A mise en scène da inauguração de Brasília, com apresentação de orquestra e sinfonia-coral, também é detalhada no livro, assim como as farras musicais dos amigos do presidente JK, no Catetinho, com a presença charmosa do violinista Dilermando Reis. Também a febre do iê, iê, iê, nos anos 60, e o surgimento, na década seguinte, da criatividade coletiva que marcaria a vida cultural da cidade em plena ditadura militar.
“Diferenças de valorização do ensino de artes entre instituições de ensino particulares e públicas não inibiram iniciativas de professores, alunos e público que promoveram notável calendário musical”, escreve a autora, no subtítulo “eclética urbe”.
Ao longo de quase 300 páginas do livro, duas figuras da seara musical candanga se sobressaem a ponto de ganhar um capítulo cada uma. São os maestros Levino de Alcântara e Cláudio Santoro. Pernambucano de Recife, Levino de Almeida, que chegou a ser assistente por três anos do grande músico Villa-Lobos, desembarcou definitivamente em Brasília no início dos anos 60, sendo criador do Madrigal de Taguatinga e da Escola de Música de Brasília.
“Sempre que teve oportunidade, Levino reiterou a importância de ensinar música às crianças para aumentar suas expectativas de inserção social”, narra a autora.
Ícone da música clássica em Brasília, Cláudio Santoro tem sua rica relação com Brasília narrada desde sua chegada à cidade no início dos anos 60, quando foi convidado para organizar o ensino de música na Universidade de Brasília (UnB), passando pela criação da estrutura da Orquestra Sinfônica do Teatro Nacional e descrevendo a paixão pela bailarina Gisèle Santoro.

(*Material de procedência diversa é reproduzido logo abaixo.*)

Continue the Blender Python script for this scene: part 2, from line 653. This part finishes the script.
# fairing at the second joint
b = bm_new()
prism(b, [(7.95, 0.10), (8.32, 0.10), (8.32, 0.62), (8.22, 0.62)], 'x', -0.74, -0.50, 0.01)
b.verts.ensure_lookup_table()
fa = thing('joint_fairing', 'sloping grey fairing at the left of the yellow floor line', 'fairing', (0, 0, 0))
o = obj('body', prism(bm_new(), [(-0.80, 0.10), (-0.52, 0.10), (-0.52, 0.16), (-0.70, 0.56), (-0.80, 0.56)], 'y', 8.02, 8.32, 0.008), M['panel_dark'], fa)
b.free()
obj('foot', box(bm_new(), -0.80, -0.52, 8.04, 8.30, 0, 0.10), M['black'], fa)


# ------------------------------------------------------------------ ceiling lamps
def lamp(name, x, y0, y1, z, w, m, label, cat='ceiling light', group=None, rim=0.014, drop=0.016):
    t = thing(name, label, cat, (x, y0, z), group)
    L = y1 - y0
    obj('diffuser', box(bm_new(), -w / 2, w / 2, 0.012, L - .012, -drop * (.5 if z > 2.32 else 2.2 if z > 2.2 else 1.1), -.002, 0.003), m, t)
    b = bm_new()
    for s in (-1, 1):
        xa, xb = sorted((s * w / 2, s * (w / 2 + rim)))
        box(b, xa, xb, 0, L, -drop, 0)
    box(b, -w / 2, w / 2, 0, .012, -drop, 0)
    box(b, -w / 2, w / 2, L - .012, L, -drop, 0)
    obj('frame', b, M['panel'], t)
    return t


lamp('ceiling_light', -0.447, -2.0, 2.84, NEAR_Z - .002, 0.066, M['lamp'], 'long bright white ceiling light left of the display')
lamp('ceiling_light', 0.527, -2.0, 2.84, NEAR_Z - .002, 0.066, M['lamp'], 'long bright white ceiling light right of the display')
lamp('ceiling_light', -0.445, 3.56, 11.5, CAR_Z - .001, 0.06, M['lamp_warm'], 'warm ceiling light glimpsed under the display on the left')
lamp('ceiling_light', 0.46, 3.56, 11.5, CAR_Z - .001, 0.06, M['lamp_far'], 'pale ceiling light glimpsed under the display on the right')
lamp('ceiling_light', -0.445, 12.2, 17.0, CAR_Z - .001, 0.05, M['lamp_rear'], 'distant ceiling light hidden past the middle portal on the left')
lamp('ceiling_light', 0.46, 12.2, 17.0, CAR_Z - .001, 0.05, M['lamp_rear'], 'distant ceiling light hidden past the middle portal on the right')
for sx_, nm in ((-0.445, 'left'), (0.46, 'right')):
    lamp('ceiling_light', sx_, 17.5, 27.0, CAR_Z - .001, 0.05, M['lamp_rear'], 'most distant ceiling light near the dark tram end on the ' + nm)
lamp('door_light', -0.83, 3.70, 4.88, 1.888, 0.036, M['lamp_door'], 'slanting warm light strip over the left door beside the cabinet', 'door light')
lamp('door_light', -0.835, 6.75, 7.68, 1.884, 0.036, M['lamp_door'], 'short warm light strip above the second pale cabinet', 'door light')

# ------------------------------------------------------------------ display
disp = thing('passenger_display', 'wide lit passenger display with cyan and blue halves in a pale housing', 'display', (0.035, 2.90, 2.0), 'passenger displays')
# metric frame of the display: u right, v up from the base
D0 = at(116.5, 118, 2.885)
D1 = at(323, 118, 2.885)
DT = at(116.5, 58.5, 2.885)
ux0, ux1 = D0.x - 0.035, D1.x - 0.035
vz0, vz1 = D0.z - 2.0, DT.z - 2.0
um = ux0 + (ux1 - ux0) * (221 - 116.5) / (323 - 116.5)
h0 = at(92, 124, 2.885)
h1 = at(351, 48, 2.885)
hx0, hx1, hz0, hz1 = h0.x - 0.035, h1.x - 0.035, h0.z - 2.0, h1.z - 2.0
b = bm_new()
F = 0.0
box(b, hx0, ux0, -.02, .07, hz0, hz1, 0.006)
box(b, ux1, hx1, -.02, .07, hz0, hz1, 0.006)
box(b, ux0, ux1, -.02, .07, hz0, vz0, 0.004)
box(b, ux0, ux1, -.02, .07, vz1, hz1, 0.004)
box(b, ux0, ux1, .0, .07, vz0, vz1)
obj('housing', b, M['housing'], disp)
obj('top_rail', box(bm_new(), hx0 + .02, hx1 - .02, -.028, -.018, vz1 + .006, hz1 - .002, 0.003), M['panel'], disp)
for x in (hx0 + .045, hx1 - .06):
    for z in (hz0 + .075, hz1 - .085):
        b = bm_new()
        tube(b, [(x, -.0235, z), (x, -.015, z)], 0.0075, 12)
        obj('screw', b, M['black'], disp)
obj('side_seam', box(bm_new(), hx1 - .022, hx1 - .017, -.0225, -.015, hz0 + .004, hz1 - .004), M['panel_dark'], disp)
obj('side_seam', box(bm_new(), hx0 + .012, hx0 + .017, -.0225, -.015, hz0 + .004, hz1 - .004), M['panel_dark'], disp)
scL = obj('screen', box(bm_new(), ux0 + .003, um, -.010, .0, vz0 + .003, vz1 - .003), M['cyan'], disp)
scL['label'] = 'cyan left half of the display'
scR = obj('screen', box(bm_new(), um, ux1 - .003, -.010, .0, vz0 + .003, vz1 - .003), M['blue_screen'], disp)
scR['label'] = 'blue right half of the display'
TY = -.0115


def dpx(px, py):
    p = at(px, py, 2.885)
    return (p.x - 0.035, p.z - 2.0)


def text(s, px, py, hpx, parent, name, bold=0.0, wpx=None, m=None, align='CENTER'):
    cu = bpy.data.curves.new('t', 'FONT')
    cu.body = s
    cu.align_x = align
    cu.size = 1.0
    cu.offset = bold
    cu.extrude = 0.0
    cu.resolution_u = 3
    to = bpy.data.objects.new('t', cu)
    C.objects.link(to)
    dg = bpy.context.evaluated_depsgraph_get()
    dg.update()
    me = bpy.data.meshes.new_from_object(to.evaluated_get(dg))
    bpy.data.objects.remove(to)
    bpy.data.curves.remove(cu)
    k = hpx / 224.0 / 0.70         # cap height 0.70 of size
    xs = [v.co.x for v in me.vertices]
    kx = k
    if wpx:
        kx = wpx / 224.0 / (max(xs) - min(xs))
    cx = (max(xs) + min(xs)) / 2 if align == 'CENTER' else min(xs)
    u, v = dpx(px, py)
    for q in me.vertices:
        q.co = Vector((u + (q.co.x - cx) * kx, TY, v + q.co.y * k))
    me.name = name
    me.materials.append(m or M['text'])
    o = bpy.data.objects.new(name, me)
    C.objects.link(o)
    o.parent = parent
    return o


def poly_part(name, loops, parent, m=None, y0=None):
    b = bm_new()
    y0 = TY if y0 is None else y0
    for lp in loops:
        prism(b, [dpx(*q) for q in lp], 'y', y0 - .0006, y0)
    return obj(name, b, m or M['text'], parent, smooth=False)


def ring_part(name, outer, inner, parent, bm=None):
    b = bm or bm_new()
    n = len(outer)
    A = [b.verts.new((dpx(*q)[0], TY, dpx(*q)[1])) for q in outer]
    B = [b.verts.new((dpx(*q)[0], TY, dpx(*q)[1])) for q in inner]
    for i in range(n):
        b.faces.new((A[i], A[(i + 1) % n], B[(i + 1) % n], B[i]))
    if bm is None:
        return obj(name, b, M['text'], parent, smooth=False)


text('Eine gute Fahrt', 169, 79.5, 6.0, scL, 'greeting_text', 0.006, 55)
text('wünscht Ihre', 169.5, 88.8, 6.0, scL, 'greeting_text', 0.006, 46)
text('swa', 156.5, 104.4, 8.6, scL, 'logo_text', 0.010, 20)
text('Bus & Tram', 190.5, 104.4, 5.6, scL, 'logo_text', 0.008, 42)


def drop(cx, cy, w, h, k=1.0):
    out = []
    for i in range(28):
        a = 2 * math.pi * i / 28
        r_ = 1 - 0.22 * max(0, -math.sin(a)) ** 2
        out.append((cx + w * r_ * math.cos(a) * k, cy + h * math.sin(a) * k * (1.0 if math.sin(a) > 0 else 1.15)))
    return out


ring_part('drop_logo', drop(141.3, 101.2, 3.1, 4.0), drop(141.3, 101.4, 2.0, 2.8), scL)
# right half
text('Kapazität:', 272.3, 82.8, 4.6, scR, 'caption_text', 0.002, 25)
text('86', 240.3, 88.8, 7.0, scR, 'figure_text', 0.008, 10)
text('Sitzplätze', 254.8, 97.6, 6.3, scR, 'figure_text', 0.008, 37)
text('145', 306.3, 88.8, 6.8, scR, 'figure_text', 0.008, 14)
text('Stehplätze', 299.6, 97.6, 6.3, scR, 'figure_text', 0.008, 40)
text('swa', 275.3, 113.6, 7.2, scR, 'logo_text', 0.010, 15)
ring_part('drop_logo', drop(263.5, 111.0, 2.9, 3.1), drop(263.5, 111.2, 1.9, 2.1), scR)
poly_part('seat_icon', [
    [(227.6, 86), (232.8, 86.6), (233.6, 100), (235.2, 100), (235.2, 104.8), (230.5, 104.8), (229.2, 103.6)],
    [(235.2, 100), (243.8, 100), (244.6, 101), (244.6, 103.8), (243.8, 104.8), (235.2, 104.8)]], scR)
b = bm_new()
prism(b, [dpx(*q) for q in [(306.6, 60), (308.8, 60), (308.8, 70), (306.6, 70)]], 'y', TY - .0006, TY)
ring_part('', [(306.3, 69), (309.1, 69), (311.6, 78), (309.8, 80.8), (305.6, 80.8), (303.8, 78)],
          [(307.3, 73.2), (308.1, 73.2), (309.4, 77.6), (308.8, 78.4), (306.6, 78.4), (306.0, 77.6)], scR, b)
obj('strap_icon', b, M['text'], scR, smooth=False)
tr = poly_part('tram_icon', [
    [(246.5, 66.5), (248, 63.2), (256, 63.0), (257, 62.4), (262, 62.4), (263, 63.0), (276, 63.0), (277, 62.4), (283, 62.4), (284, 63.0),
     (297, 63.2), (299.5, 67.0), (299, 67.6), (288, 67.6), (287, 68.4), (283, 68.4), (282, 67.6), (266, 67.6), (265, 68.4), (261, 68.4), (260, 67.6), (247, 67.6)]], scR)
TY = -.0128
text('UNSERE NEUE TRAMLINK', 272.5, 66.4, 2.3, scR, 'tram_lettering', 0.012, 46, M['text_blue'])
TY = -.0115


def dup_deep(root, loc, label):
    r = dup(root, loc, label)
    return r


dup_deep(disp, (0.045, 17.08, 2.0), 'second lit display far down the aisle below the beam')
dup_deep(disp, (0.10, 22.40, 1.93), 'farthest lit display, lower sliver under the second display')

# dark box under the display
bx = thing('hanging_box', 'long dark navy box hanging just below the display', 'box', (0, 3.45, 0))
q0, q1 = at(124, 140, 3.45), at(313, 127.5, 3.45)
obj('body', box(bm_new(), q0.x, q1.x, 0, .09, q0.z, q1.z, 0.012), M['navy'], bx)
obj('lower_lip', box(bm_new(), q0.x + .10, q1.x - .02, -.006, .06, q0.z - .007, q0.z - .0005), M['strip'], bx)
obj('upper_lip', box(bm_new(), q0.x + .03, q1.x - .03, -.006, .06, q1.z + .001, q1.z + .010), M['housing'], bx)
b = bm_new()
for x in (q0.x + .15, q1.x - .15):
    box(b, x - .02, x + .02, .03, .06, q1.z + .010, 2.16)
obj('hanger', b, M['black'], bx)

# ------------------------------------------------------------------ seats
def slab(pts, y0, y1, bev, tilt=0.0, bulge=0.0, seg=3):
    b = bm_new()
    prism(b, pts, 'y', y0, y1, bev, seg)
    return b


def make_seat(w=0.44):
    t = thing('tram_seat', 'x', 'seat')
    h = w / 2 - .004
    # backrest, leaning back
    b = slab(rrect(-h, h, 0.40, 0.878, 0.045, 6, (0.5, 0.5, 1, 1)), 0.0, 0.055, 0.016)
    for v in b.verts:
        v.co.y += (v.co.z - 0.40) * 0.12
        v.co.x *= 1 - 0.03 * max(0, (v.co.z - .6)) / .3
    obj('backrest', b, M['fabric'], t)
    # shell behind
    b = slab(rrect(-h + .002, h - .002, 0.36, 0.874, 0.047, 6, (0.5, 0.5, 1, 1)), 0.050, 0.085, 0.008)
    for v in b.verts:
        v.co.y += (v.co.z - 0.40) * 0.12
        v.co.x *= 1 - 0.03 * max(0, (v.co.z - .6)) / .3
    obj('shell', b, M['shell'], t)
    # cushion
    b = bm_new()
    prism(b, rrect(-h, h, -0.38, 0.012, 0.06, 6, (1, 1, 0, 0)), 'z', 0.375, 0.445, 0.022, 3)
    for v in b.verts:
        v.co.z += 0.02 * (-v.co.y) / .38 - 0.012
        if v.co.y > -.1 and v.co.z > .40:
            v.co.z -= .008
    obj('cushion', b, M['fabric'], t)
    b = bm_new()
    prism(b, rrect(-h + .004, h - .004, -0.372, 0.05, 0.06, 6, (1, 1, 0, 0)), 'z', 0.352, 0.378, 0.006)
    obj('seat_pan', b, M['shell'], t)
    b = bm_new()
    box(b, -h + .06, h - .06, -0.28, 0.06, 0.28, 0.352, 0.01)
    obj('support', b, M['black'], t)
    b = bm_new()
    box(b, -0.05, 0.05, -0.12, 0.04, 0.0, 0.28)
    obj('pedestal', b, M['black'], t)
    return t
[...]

Leia entrevista com a autora Fátima Bueno:
Qual foi a motivação para a realização deste livro?
Foram várias. Brasília é tema recorrente em alguns trabalhos já realizados na área de artes visuais e no meu primeiro livro, “Estou na Quadra”, publicado em 2010. No momento em que decidi pesquisar a música local, eu frequentava uma roda de choro da velha guarda, com alguns nomes representativos de estilos diversos – o Pernambuco do Pandeiro, o Fernando Lopes (cantou no Catetinho para JK), o Walcyr Tavares, um dos primeiros diretores do Clube do Choro de Brasília, por exemplo. Também frequentava os eventos da Escola de Música. E música foi o que mais marcou minha chegada em Brasília, quando descobri gêneros tão diferentes como baião e concerto sinfônico.
A pesquisa é um elemento chave neste projeto. O que mais a surpreendeu nesta fase?
A falta de registro das atividades e eventos musicais dos primeiros anos, tanto nas escolas, universidades quanto em emissoras de rádio e publicações específicas.
A música em Brasília nasceu da fusão de vários elementos culturais e sociais. Mesmo assim, passado esses anos todos, percebe-se alguma identidade musical na cidade?
Houve fases em que predominaram tendências de fora e modismos nacionais, como em toda a metrópole. Porém, o que se consolidou e tem crescido é o interesse pela música de qualidade instrumental, em especial o choro, que agrega diversas faixas de idade. A Escola de Choro Raphael Rabello e a Escola de Música de Brasília são referências nacionais.
“Peixe-Vivo à Geração Coca-Cola”, de Fátima Bueno, editora: MusiMed
Lançamento na terça (7/11), às 19h30, no Museu Nacional Honestino Guimarães, com mostra fotográfica. R$ 50. Entrada gratuita. Classificação indicativa livre.